Chrysalis of Tomorrow: Feminism
The ideological power struggles between men and women throughout the 20th and 21st centuries are the theater of one reactionary force meeting another—feminism as a response to the historical subjugation of women, and traditional conservatism as a reaction to their fully realized political and cultural equality.
Women’s liberation from men—like the death of God—confronts the modern woman with the abyss and an unspeakable nihilism.
In the midst of their contentions for freedom, in making freedom the aim and not a means, they forgot to articulate a set of new life-affirming values towards which they might strive. Consequently, having been freed from pharaoh, the modern woman now wonders aimlessly in the desert.
Nonetheless, man cannot exist without struggle—whether decadent or noble—so is it any wonder that, even after attaining freedom, the feminist must now and forever continue inventing new demons?
In what noble, heroic image do they cast themselves in opposition to these demons of the imagination? They are strong, independent—yet entirely helpless and victimized in the face of the abyss.
Many women, in their contentions with men, have not become noble women—but rather weak, unadmirable, and unworthy men.
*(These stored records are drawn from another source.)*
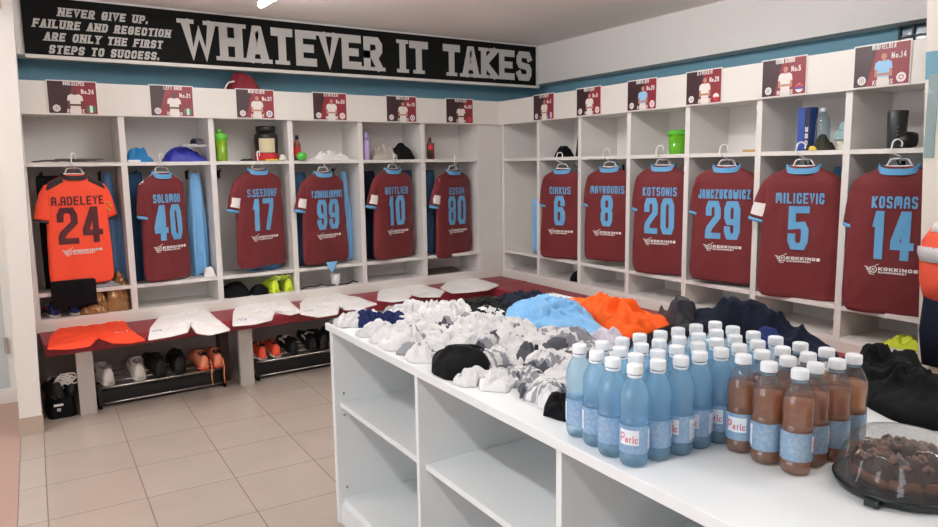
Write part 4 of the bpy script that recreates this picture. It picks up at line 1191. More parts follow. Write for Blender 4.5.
wb = thing('water_bottle', 'clear half litre bottle standing on the shelf above jersey 5', 'bottle', RW(2.985, .11, US), RZ_R)
MB().lathe([(0, .034), (.01, .038), (.10, .038), (.115, .035), (.13, .038), (.165, .034), (.20, .016), (.215, .014)], 24).build('body', clear_mat('clear_plastic', (214, 228, 232), .7, body=.10), wb, smooth=True)
MB().lathe([(.205, .0165), (.225, .016)], 16).build('cap', clear_mat('cap_clear', (236, 240, 244), .3, body=.8), wb, smooth=True)
rheap('goalkeeper_glove', mat('black_yellow_glove', (40, 40, 30), .8, var=.5, vscale=30), [(3.00, .0), (3.09, .0), (3.09, .08), (3.0, .08)], US, .085, 42, 'black and yellow glove beside the folded teal towel', 'glove', fold=.6, fs=25)
M_yel = mat('yellow_plastic', (224, 196, 60), .5)
rheap('glove_cuff', M_yel, [(2.985, -.004), (3.03, -.004), (3.03, .0), (2.985, .0)], US, .03, 43, 'yellow cuff of a glove at the shelf front above jersey 5', 'glove', fold=.5)
rheap('folded_cloth', mat('cream_cloth', (220, 212, 196), .9, bump=.2), [(3.06, .09), (3.17, .02), (3.17, .22), (3.06, .24)], US, .055, 44, 'cream cloth under the teal towel', 'cloth', flat=10, fold=.3)
rheap('folded_towel', mat('pale_teal_towel', (158, 190, 192), .95, bump=.5, bscale=120), [(3.05, .10), (3.172, .03), (3.172, .24), (3.05, .25)], US+.052, .06, 45, 'pale teal folded towel, lower fold', 'towel', flat=8, fold=.2)
rheap('folded_towel', MATS['pale_teal_towel'], [(3.07, .11), (3.172, .04), (3.172, .24), (3.06, .25)], US+.105, .055, 46, 'pale teal folded towel, topmost', 'towel', flat=8, fold=.25)
tb = thing('tumbler', 'dark grey metal tumbler on the shelf above jersey 14', 'tumbler', RW(3.375, .12, US), RZ_R)
MB().lathe([(0, .036), (.005, .04), (.18, .047), (.185, .045)], 28).build('cup', mat('gunmetal', (62, 64, 64), .35, metal=.3), tb, smooth=True)
mb = MB(); text(mb, 'TUMBLER'[:0] + 'III', -.0, .05, -.004, .004, .003, lambda u, v: (.025+v, -.0412, .06+u), sub=1); mb.build('cup_mark', M_greyp, tb)
ls = thing('camera_lens', 'black round gadget lying beside the dark grey tumbler', 'gadget', RW(3.455, .06, US), RZ_R)
MB().tube([(-.03, -.0, .04), (.0, -.0, .04), (.0, .03, .04), (.02, .05, .04)], [.03, .04, .04, .034], 20).build('barrel', M_blackplastic, ls, smooth=True)

# red bag lying on top of the left lockers
rbg = heap('holdall_bag', mat('dark_red_nylon', (130, 34, 44), .6, bump=.2), [(-2.36, .03), (-2.06, .03), (-2.06, .28), (-2.36, .28)], HB+.023, .36, 51, 'dark red holdall lying on top of the lockers under the banner', 'bag', fold=.12, flat=2.4)
mb = MB(); mb.tube([(-2.37, .04, HZ-.0), (-2.36, .035, HZ+.03), (-2.34, .035, HZ+.052), (-2.30, .04, HZ+.062)], .006, 6); mb.build('strap', M_lacew, rbg)

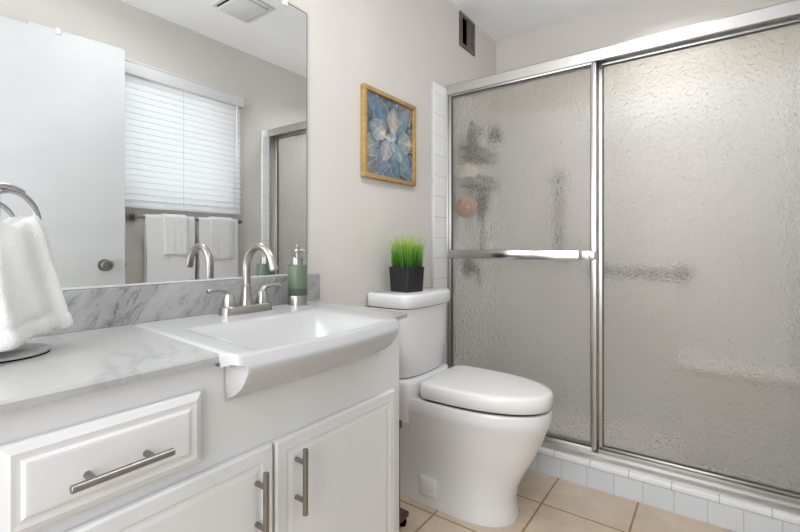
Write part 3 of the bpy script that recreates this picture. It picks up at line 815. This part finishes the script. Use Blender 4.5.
bar_towel('large white bath towel on the towel bar, nearer the door knob', 1.175, 1.462, .70, .010, .0, g, 1)
bar_towel('small white hand towel folded over the bath towel nearer the door knob', 1.272, 1.408, 1.007, .008, .0115, g, 2)
bar_towel('large white bath towel on the towel bar, nearer the shower', 1.494, 1.765, .70, .010, .0, g, 3)
bar_towel('small white hand towel folded over the bath towel nearer the shower', 1.566, 1.722, .975, .008, .0115, g, 4)

# ------------------------------------------------------------------ dark wooden stand beside the toilet
st_ = thing('wooden_stand', 'dark brown wooden stand half hidden between vanity and toilet', 'wooden stand', (1.22, -.19, 0))
bm = B(); box(bm, 1.12, 1.362, -.262, -.13, .028, .050, .004); obj('tray', bm, M['darkwood'], st_)
for x, y in ((1.14, -.245), (1.343, -.245), (1.14, -.148), (1.343, -.148)):
    bm = B(); lathe(bm, [(.012, 0), (.015, .012), (.013, .028)], x, y, 16); obj('foot', bm, M['black'], st_)
bm = B(); box(bm, 1.14, 1.165, -.250, -.230, .05, .40, .003); box(bm, 1.29, 1.322, -.250, -.230, .05, .40, .003); box(bm, 1.14, 1.333, -.250, -.230, .37, .40, .003); obj('upright', bm, M['darkwood'], st_)

# ------------------------------------------------------------------ things inside the shower, blurred by the glass
def bottle(name, label, cx, cy, z, r, h, col, capcol, cat='bottle', cap_h=.03):
    b_ = thing(name, label, cat, (cx, cy, z))
    bm = B(); lathe(bm, [(r*.9, z), (r, z+.006), (r, z+h*.78), (r*.85, z+h*.9), (r*.4, z+h)], cx, cy, 24); obj('body', bm, P('bottle_colour', col, .35).m, b_)
    bm = B(); lathe(bm, [(r*.45, z+h), (r*.45, z+h+cap_h*.9), (r*.38, z+h+cap_h)], cx, cy, 16); obj('cap', bm, P('cap_colour', capcol, .4).m, b_)
    return b_
greym = P('bar_metal', (84, 83, 80), .35, .3).m
darkm = P('dark_rubber', (24, 24, 24), .4).m
cyd = thing('shower_caddy', 'dark wire shower caddy hanging behind the glass near the jamb', 'shower caddy', (2.33, -.09, 1.38))
bm = B(); tube(bm, [(2.335, -.04, 1.76), (2.335, -.04, 1.24)], .008, 10); obj('pole', bm, darkm, cyd)
for z, x0, x1 in ((1.555, 2.20, 2.46), (1.395, 2.20, 2.47)):
    bm = B()
    for zz in (z, z+.05):
        tube(bm, [(x0, -.045, zz), (x1, -.045, zz), (x1, -.14, zz), (x0, -.14, zz)], .0065, 8, close=True)
    for k in range(9):
        x = x0+(x1-x0)*k/8; tube(bm, [(x, -.045, z), (x, -.14, z), (x, -.14, z+.05)], .0045, 6)
    obj('basket', bm, darkm, cyd)
bottle('shampoo_bottle', 'tall grey bottle in the upper caddy basket behind the glass', 2.245, -.09, 1.56, .030, .17, (70, 68, 64), (40, 40, 40))
bottle('conditioner_bottle', 'white bottle with lilac top in the upper caddy basket behind the glass', 2.325, -.10, 1.56, .034, .13, (222, 222, 226), (110, 104, 168), cap_h=.055)
b3 = thing('shower_spray', 'dark round shower spray behind the glass above the caddy', 'shower head', (2.46, -.03, 1.74))
bm = B(); tube(bm, [(2.43, -.023, 1.60), (2.43, -.07, 1.66), (2.435, -.11, 1.70)], .010, 12); obj('shower_arm', bm, darkm, b3)
bm = B(); tube(bm, [(2.44, -.11, 1.685), (2.445, -.13, 1.71), (2.46, -.155, 1.725), (2.463, -.16, 1.727)], [.018, .042, .055, .050], 24); obj('nozzle', bm, darkm, b3)
bm = B(); lathe(bm, [(.05, 1.43), (.055, 1.45), (.05, 1.49), (.02, 1.50)], 2.16, -.10, 24); tag(obj('sponge', bm, P('sponge', (226, 224, 220), .9).m, origin=(2.16, -.10, 1.43)), 'pale round sponge behind the glass beside the jamb', 'sponge')
bm = B(); bmesh.ops.create_icosphere(bm, subdivisions=4, radius=.058, matrix=Matrix.Translation((2.172, -.090, 1.270)))
for v_ in bm.verts:
    c_ = Vector((2.172, -.090, 1.270)); d_ = v_.co-c_; v_.co = c_+d_*(1+.10*math.sin(d_.x*260)*math.sin(d_.y*240)*math.sin(d_.z*250))
tag(obj('loofah', bm, P('loofah', (196, 152, 120), 1., spec=.1).m, origin=(2.172, -.090, 1.270)), 'orange bath loofah blurred behind the glass', 'loofah')
bp_ = smooth_path([(2.345, -.10, 1.375), (2.348, -.105, 1.33), (2.345, -.10, 1.27), (2.35, -.10, 1.19), (2.352, -.10, 1.10), (2.354, -.10, 1.02)], 4); bm = B(); tube(bm, bp_, [.014]*2+[.036]*8+[.016]*2+[.009]*(len(bp_)-12), 14)
tag(obj('bath_brush', bm, darkm, origin=(2.35, -.1, 1.02)), 'dark bath brush hanging below the caddy behind the glass', 'brush')
vb = thing('shower_valve', 'dark shower valve with lever low behind the towel bar', 'shower valve', (2.32, -.03, .93))
bm = B(); tube(bm, [(2.32, -.0225, .93), (2.32, -.035, .93)], .06, 28); obj('plate', bm, P('valve_metal', (120, 119, 116), .3, .8).m, vb)
bm = B(); tube(bm, [(2.32, -.035, .93), (2.32, -.085, .93), (2.32, -.095, .88), (2.32, -.095, .83)], [.02, .018, .010, .008], 16); obj('lever', bm, greym, vb)
gbv = thing('grab_bar', 'upright grab bar blurred behind the glass of the narrow door', 'grab bar', (2.70, -.44, 1.0), 'shower grab bars')
bm = B(); tube(bm, [(2.758, -.44, 1.50), (2.70, -.44, 1.50), (2.70, -.44, 1.03), (2.70, -.47, .97), (2.758, -.47, .97)], .016, 14); obj('bar', bm, greym, gbv)
gbh = thing('grab_bar', 'level grab bar blurred behind the glass of the wide door', 'grab bar', (2.70, -.86, .905), 'shower grab bars')
bm = B(); tube(bm, [(2.758, -.64, .915), (2.70, -.64, .915), (2.70, -1.07, .905), (2.758, -1.07, .905)], .016, 14); obj('bar', bm, greym, gbh)
for y in (-.64, -1.07):
    bm = B(); tube(bm, [(2.7595, y, .91), (2.750, y, .91)], .036, 20); obj('flange', bm, greym, gbh)
lg = thing('shower_bench', 'tiled shower bench blurred low behind the wide glass door', 'shower bench', (2.6, -1.3, .05))
obj('bench_body', box(B(), 2.45, 2.759, YW+.0225, -1.08, .05, .46), M['tile_yz'], lg)
obj('bench_top', box(B(), 2.43, 2.759, YW+.0225, -1.06, .46, .49, .006), P('bench_top', (206, 205, 202), .3).m, lg)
To the handful of women who lie beyond the rocks and rocky soil I say: cast your demons which prove unworthy aside and peer into the abyss from which they came. Rediscover the depths of your femininity and unapologetically embrace your instinct to pursue what is highest in man.
On the other hand, the traditional conservative often finds himself fundamentally at odds with woman’s most brilliant and life-advancing instinct: hypergamy.
For traditional conservatives, the purpose of marriage is to preserve society, rather than to unite two worthy individuals in the creation of something even greater than themselves. Despite their claims to the contrary, they always confess their egalitarian belief that all should marry and reproduce, and that declining birth rates are inherently bad. In truth, not all are worthy of partaking in the creation of the man of tomorrow.
What, then, is this minimally qualifying standard for the creation of tomorrow’s generation? Namely, it is freedom from resentment and the capacity for worthy admiration.
Among those least capable of reproduction—the involuntarily celibate—resentment often abounds, and the capacity for worthy admiration is notably absent.
Physically, the incel can be described as having prey-like eyes, a negative canthal tilt, a flat midface, a recessed jawline, and asymmetrical facial features—a snack for a predator.
Spiritually, the black-pilled incel can be described as decadent to the lowest degree—an antithesis to the highest man.
By some dark miracle, such types have managed to pervert the instinct of admiration and are quintessential examples of the will to make what is last first, and what is first last. In the darkest corners of their communities, they find their god and object of admiration—the Supreme Gentleman—a transformation from passive nihilism to active nihilism—the will to destroy both oneself and the world.
The black-pilled incel—acutely aware of female nature yet painfully inept at attracting women—mirrors the disembodied intellectualism so often found in academics.
If one listens beyond the black-pilled incel’s hatred, they hear not hatred, but an over-idealization of women—born from an inability to separate their grand fantasies and intellect from the lesser reality of woman as she is. In the realm of thought, they place women beneath them; yet in the recesses of their flesh, they kneel—powerless—before them.
Truthfully, the black-pill is not a foundation of fecund soil or even rocky soil, but searing rock upon which seeds are scorched out of existence. Thus, those chained to it—brimming with resentment and barren of noble admiration—are fated to fade away as the men of yesterday.